Lo spettacolo di danza che ricordi come il più emozionante al quale hai assistito fino ad oggi come spettatore?
Lo spettacolo più emozionante è stato Coppélia al Teatro alla Scala. Il primissimo spettacolo al quale ho assistito. Avevo otto anni e ricordo perfettamente tutti i dettagli di quella meravigliosa serata. La mia insegnante di danza, Cinzia Puricelli, aveva portato me e i miei compagni della scuola Proscaenium di Gallarate a Milano, la grande città dei sogni come la chiamavo io, al Teatro alla Scala come sorpresa. La mia sensazione fu quella di vivere in uno stato etereo. Non ci sono davvero parole per descrivere quell’esperienza.

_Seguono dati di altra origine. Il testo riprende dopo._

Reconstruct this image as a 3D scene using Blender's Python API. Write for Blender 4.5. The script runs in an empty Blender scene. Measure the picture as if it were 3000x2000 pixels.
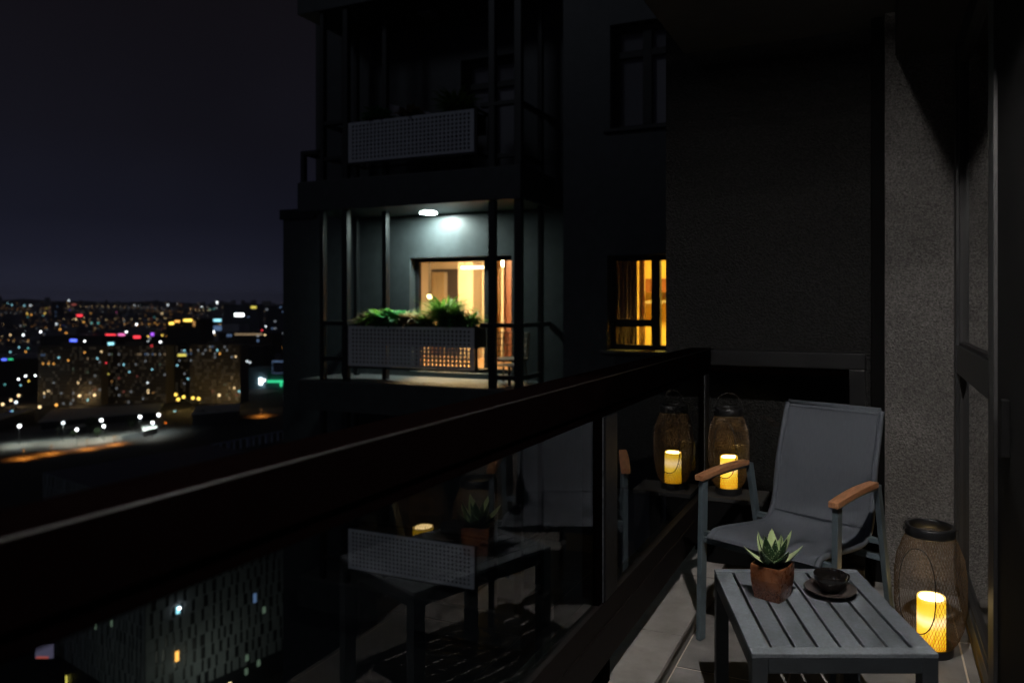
import bpy, bmesh, math, random
from mathutils import Vector, Matrix
random.seed(7)
R = math.radians
S = bpy.context.scene
COL = S.collection

# ------------------------------------------------------------------ camera
YAW = R(21.56)
CAM_H = 1.35
FPX, CX, CY = 2075.0, 1750.0, 890.0          # focal length and principal point of the 3000 x 2000 photograph
cam = bpy.data.cameras.new('camera')
cam.sensor_width = 36.0
cam.sensor_fit = 'HORIZONTAL'
cam.lens = FPX / 3000.0 * 36.0
cam.shift_x = -(CX - 1500.0) / 3000.0
cam.shift_y = -(1000.0 - CY) / 3000.0
cam.clip_start = 0.02
cam.clip_end = 20000.0
cam.dof.use_dof = True
cam.dof.focus_distance = 2.55
cam.dof.aperture_fstop = 2.3
camo = bpy.data.objects.new('camera', cam)
COL.objects.link(camo)
camo.location = (0, 0, CAM_H)
camo.rotation_euler = (R(90), 0, YAW)
S.camera = camo
CR = Vector((math.cos(YAW), math.sin(YAW), 0))
CF = Vector((-math.sin(YAW), math.cos(YAW), 0))


def at(x, y, t):
    """world point at depth t (metres) that lies towards photograph position x, y"""
    return Vector((0, 0, CAM_H)) + CF * t + CR * ((x - CX) / FPX * t) + Vector((0, 0, (CY - y) / FPX * t))


# ------------------------------------------------------------------ night sky
W = bpy.data.worlds.new('World')
S.world = W
W.use_nodes = True
nt = W.node_tree
nt.nodes.clear()
wo = nt.nodes.new('ShaderNodeOutputWorld')
bg = nt.nodes.new('ShaderNodeBackground')
tc = nt.nodes.new('ShaderNodeTexCoord')
sep = nt.nodes.new('ShaderNodeSeparateXYZ')
ramp = nt.nodes.new('ShaderNodeValToRGB')
sky = nt.nodes.new('ShaderNodeTexSky')
sky.sky_type = 'NISHITA'
sky.sun_disc = False
sky.sun_elevation = R(-8)
sky.sun_rotation = R(200)
nz = nt.nodes.new('ShaderNodeTexNoise')
nz.inputs['Scale'].default_value = 1.9
nz.inputs['Detail'].default_value = 3
mul = nt.nodes.new('ShaderNodeMixRGB')
mul.blend_type = 'MULTIPLY'
mul.inputs[0].default_value = 1.0
mr = nt.nodes.new('ShaderNodeMapRange')
mr.inputs[1].default_value = 0.3
mr.inputs[2].default_value = 0.7
mr.inputs[3].default_value = 0.74
mr.inputs[4].default_value = 1.26
add = nt.nodes.new('ShaderNodeMixRGB')
add.blend_type = 'ADD'
add.inputs[0].default_value = 0.05
cr = ramp.color_ramp
cr.elements[0].position = 0.0
cr.elements[0].color = (0.0230, 0.0245, 0.0440, 1)
cr.elements[1].position = 1.0
cr.elements[1].color = (0.0022, 0.0018, 0.0024, 1)
for p, c in ((0.025, (0.0165, 0.0178, 0.0325)), (0.055, (0.0104, 0.0112, 0.0212)), (0.10, (0.0070, 0.0074, 0.0140)), (0.20, (0.0054, 0.0052, 0.0085)), (0.38, (0.0045, 0.0038, 0.0052))):
    e = cr.elements.new(p)
    e.color = (*c, 1)
L = nt.links.new
L(tc.outputs['Generated'], sep.inputs[0])
L(sep.outputs['Z'], ramp.inputs[0])
L(tc.outputs['Generated'], nz.inputs['Vector'])
L(nz.outputs[0], mr.inputs[0])
L(ramp.outputs[0], mul.inputs[1])
L(mr.outputs[0], mul.inputs[2])
L(mul.outputs[0], add.inputs[1])
L(sky.outputs[0], add.inputs[2])
L(add.outputs[0], bg.inputs[0])
bg.inputs[1].default_value = 1.05
L(bg.outputs[0], wo.inputs[0])

# added faint bluish fill from behind the camera, lifting the neighbour's dark facade
fill_sun = bpy.data.lights.new('fill_sun', 'SUN')
fill_sun.energy = 0.038
fill_sun.angle = R(12)
fill_sun.color = (0.78, 0.86, 1.0)
fill_sun_obj = bpy.data.objects.new('fill_sun', fill_sun)
COL.objects.link(fill_sun_obj)
fill_sun_obj.location = (-20, -30, 40)
fill_sun_obj.rotation_euler = Vector((0.42, 0.80, -0.50)).to_track_quat('-Z', 'Y').to_euler()

S.view_settings.view_transform = 'Standard'
S.view_settings.look = 'None'
S.view_settings.exposure = 0.0
S.view_settings.gamma = 1.0
S.view_settings.use_curve_mapping = False
S.render.engine = 'CYCLES'
S.cycles.use_denoising = True
S.cycles.max_bounces = 8
S.cycles.transparent_max_bounces = 24
S.cycles.caustics_reflective = False
S.cycles.caustics_refractive = False
S.cycles.sample_clamp_indirect = 3.0

# ------------------------------------------------------------------ materials
MATS = {}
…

Cos’è per te la perfezione?
La perfezione è molto difficile da spiegare. Quando ho iniziato la carriera la perfezione per me era la tecnica, come eseguivo i passi, quanti giri potevo fare o quanto la mia gamba fosse alta nell’Adagio. Quanto mi sbagliavo, perché più si ha esperienza e più si cresce si impara una maniera completamente diversa di percepire cosa la perfezione sia. Personalmente penso sia il ballare dall’anima, l’interpretare un ruolo non pensando ai passi ma immergendosi nel ruolo completamente, trasformandosi in una persona completamente diversa, senza pensieri o paure. Questa per me è la perfezione.
Come sono strutturate le tue giornate di studio al Teatro Reale?

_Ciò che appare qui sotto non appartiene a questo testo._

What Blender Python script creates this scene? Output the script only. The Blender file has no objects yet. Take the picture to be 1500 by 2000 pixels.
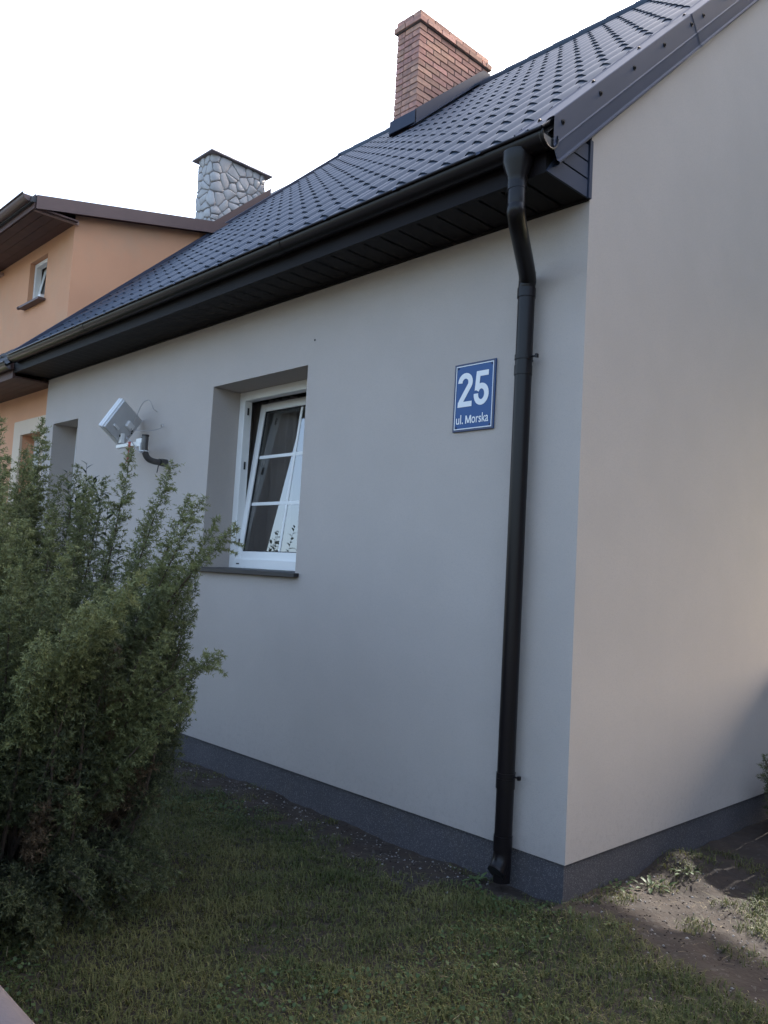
import bpy, bmesh, math, random
import numpy as np
from mathutils import Vector, Matrix
random.seed(7); rng = np.random.default_rng(7)
S = bpy.context.scene; COL = S.collection
R = math.radians
# ---------------------------------------------------------------- camera
def camera():
    yaw, pitch, roll = -0.806526, 0.0760273, 0.0555023
    f = Vector((math.sin(yaw)*math.cos(pitch), math.cos(yaw)*math.cos(pitch), math.sin(pitch)))
    r = Vector((math.cos(yaw), -math.sin(yaw), 0)); u = r.cross(f)
    c, s = math.cos(roll), math.sin(roll)
    r2 = c*r+s*u; u2 = -s*r+c*u
    M = Matrix((r2, u2, -f)).transposed().to_4x4(); M.translation = Vector((2.27613, -3.52753, 1.36))
    cd = bpy.data.cameras.new('camera'); cd.sensor_fit = 'HORIZONTAL'; cd.sensor_width = 36
    cd.lens = 36*1596.79/1500; cd.clip_start = .05; cd.clip_end = 2000
    co = bpy.data.objects.new('camera', cd); COL.objects.link(co); co.matrix_world = M; S.camera = co
camera()
# ---------------------------------------------------------------- sky, sun, exposure
SUN_EL, SUN_AZ = R(30), R(-.6)            # azimuth from +Y towards +X
SKY_STRENGTH, SUN_STRENGTH, EXPOSURE = .15, 2.0, 2.4
w = bpy.data.worlds.new('World'); S.world = w; w.use_nodes = True
nt = w.node_tree; nt.nodes.clear()
sk = nt.nodes.new('ShaderNodeTexSky'); sk.sky_type = 'NISHITA'; sk.sun_disc = False
sk.sun_elevation = SUN_EL; sk.sun_rotation = SUN_AZ; sk.air_density = 1.0; sk.dust_density = 6.2; sk.ozone_density = 1.0
bg = nt.nodes.new('ShaderNodeBackground'); bg.inputs[1].default_value = SKY_STRENGTH
wo = nt.nodes.new('ShaderNodeOutputWorld'); nt.links.new(sk.outputs[0], bg.inputs[0]); nt.links.new(bg.outputs[0], wo.inputs[0])
sd = bpy.data.lights.new('sun', 'SUN'); sd.energy = SUN_STRENGTH; sd.angle = R(.5); sd.color = (1, .955, .88)
so = bpy.data.objects.new('sun', sd); COL.objects.link(so)
sdir = Vector((math.sin(SUN_AZ)*math.cos(SUN_EL), math.cos(SUN_AZ)*math.cos(SUN_EL), math.sin(SUN_EL)))
so.rotation_euler = sdir.to_track_quat('Z', 'Y').to_euler(); so.location = (5, 20, 15)
S.view_settings.view_transform = 'Standard'; S.view_settings.look = 'None'
S.view_settings.exposure = EXPOSURE; S.view_settings.gamma = 1; S.view_settings.use_curve_mapping = False
S.render.engine = 'CYCLES'
# ---------------------------------------------------------------- materials
def mat(name, col, rough=.7, col2=None, scale=8., detail=6, bump=0., bscale=60., metal=0., spec=.5, rnd=0., stain=None, stain_scale=1.2, speck=None, coat=0., splash=None):
    m = bpy.data.materials.new(name); m.use_nodes = True; t = m.node_tree; N, L = t.nodes, t.links
    b = N['Principled BSDF']; b.inputs['Roughness'].default_value = rough; b.inputs['Metallic'].default_value = metal
    b.inputs['Specular IOR Level'].default_value = spec
    if coat: b.inputs['Coat Weight'].default_value = coat; b.inputs['Coat Roughness'].default_value = .12
    tc = N.new('ShaderNodeTexCoord'); out = None
    rgb = N.new('ShaderNodeRGB'); rgb.outputs[0].default_value = (*col, 1); out = rgb.outputs[0]
    def mix(a, fac, c, mode='MIX'):
        x = N.new('ShaderNodeMix'); x.data_type = 'RGBA'; x.blend_type = mode
        L.new(a, x.inputs['A'])
        if isinstance(c, tuple): x.inputs['B'].default_value = (*c, 1)
        else: L.new(c, x.inputs['B'])
        if isinstance(fac, float): x.inputs['Factor'].default_value = fac
        else: L.new(fac, x.inputs['Factor'])
        return x.outputs['Result']
    def noise(sc, det=6, rg=.55):
        n = N.new('ShaderNodeTexNoise'); n.inputs['Scale'].default_value = sc; n.inputs['Detail'].default_value = det
        n.inputs['Roughness'].default_value = rg; L.new(tc.outputs['Object'], n.inputs['Vector']); return n.outputs['Fac']
    def ramp(x, a, b_):
        r = N.new('ShaderNodeMapRange'); r.inputs[1].default_value = a; r.inputs[2].default_value = b_; L.new(x, r.inputs[0]); return r.outputs[0]
    if col2: out = mix(out, ramp(noise(scale, detail), .35, .65), col2)
    if stain: out = mix(out, ramp(noise(stain_scale, 8, .65), .52, .75), stain)
    if speck:
        v = N.new('ShaderNodeTexVoronoi'); v.inputs['Scale'].default_value = speck[1]; L.new(tc.outputs['Object'], v.inputs['Vector'])
        sx = N.new('ShaderNodeSeparateColor'); L.new(v.outputs['Color'], sx.inputs[0])
        out = mix(out, ramp(sx.outputs[0], speck[2], speck[2]+.12), speck[0])
    if splash:                                  # mud splashed up from the soil, thinning out above the plinth
        sp = N.new('ShaderNodeSeparateXYZ'); L.new(tc.outputs['Object'], sp.inputs[0])
        mh_ = N.new('ShaderNodeMapRange'); mh_.inputs[1].default_value = .62; mh_.inputs[2].default_value = .19; mh_.inputs[4].default_value = .55; L.new(sp.outputs[2], mh_.inputs[0])
        mm = N.new('ShaderNodeMath'); mm.operation = 'MULTIPLY'; L.new(mh_.outputs[0], mm.inputs[0]); L.new(ramp(noise(26, 9, .75), .50, .72), mm.inputs[1]); out = mix(out, mm.outputs[0], splash)
    if rnd:
        oi = N.new('ShaderNodeObjectInfo'); hs = N.new('ShaderNodeHueSaturation')
        mr = N.new('ShaderNodeMapRange'); mr.inputs[3].default_value = 1-rnd; mr.inputs[4].default_value = 1+rnd
        L.new(oi.outputs['Random'], mr.inputs[0]); L.new(mr.outputs[0], hs.inputs['Value'])
        m2 = N.new('ShaderNodeMath'); m2.operation = 'MULTIPLY_ADD'; m2.inputs[1].default_value = 7.31; m2.inputs[2].default_value = 0
        fr = N.new('ShaderNodeMath'); fr.operation = 'FRACT'; L.new(oi.outputs['Random'], m2.inputs[0]); L.new(m2.outputs[0], fr.inputs[0])
        mh = N.new('ShaderNodeMapRange'); mh.inputs[3].default_value = .5-rnd*.05; mh.inputs[4].default_value = .5+rnd*.05
        L.new(fr.outputs[0], mh.inputs[0]); L.new(mh.outputs[0], hs.inputs['Hue'])
        L.new(out, hs.inputs['Color']); out = hs.outputs['Color']
    L.new(out, b.inputs['Base Color'])
    if bump:
        bp = N.new('ShaderNodeBump'); bp.inputs['Strength'].default_value = bump; bp.inputs['Distance'].default_value = .004
        L.new(noise(bscale, 4), bp.inputs['Height']); L.new(bp.outputs[0], b.inputs['Normal'])
    return m
def foliage_mat(name, dark, light, rough=.55, trans=.25):
    m = bpy.data.materials.new(name); m.use_nodes = True; t = m.node_tree; N, L = t.nodes, t.links
    b = N['Principled BSDF']; b.inputs['Roughness'].default_value = rough; b.inputs['Specular IOR Level'].default_value = .35
    at = N.new('ShaderNodeAttribute'); at.attribute_name = 'tint'
    x = N.new('ShaderNodeMix'); x.data_type = 'RGBA'; x.inputs['A'].default_value = (*dark, 1); x.inputs['B'].default_value = (*light, 1)
    L.new(at.outputs['Fac'], x.inputs['Factor']); L.new(x.outputs['Result'], b.inputs['Base Color'])
    tr = N.new('ShaderNodeBsdfTranslucent'); L.new(x.outputs['Result'], tr.inputs[0])
    ms = N.new('ShaderNodeMixShader'); ms.inputs[0].default_value = trans
    L.new(b.outputs[0], ms.inputs[1]); L.new(tr.outputs[0], ms.inputs[2]); L.new(ms.outputs[0], N['Material Output'].inputs[0])
    return m
M = {}
M['render'] = mat('grey_render', (.468, .413, .374), .92, (.444, .392, .355), 2.6, 10, bump=1.0, bscale=330, stain=(.438, .388, .352), stain_scale=.8, speck=((.408, .362, .337), 420, .80), splash=(.33, .285, .25))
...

La giornata inizia sempre alle 10:00 di mattina, con la lezione di riscaldamento per tutta la compagnia. Dalle 11:40 alle 16:00 ci sono le prove e molte volte possono continuare fino alle 18:15, dipende da quante produzioni dobbiamo imparare. Studiamo anche il sabato e certe volte alla domenica, ma abbiamo comunque un giorno libero la settimana. La pausa pranzo è di 45 minuti e abbiamo la fortuna di avere una mensa meravigliosa, quindi ci si sente proprio come a casa. Spesso se rimane del tempo nella giornata, mi fermo al quinto piano nella palestra per lavorare con i fisioterapisti, perché la prevenzione degli infortuni è fondamentale.
Hai un mito della danza al quale ti ispiri?
Mi ispiro moltissimo a Massimo Murru, un étoile che per me è davvero l’apice di quello che io definisca perfezione.
Con quale coreografo ti piacerebbe lavorare e con quale ballerina vorresti fare coppia in palcoscenico?
Il coreografo con cui mi piacerebbe lavorare è William Forsythe, mentre la ballerina senza ombra di dubbio è Marianela Nuñez.
Il pensiero della danza, in senso lato, cosa ti ispira?
Certamente che è immortale. Il bisogno di essa porta con sé emozione ed essenza di vita. C’è stata in passato e ci sarà in futuro. Ballando mi sento come se fossi parte della Storia stessa.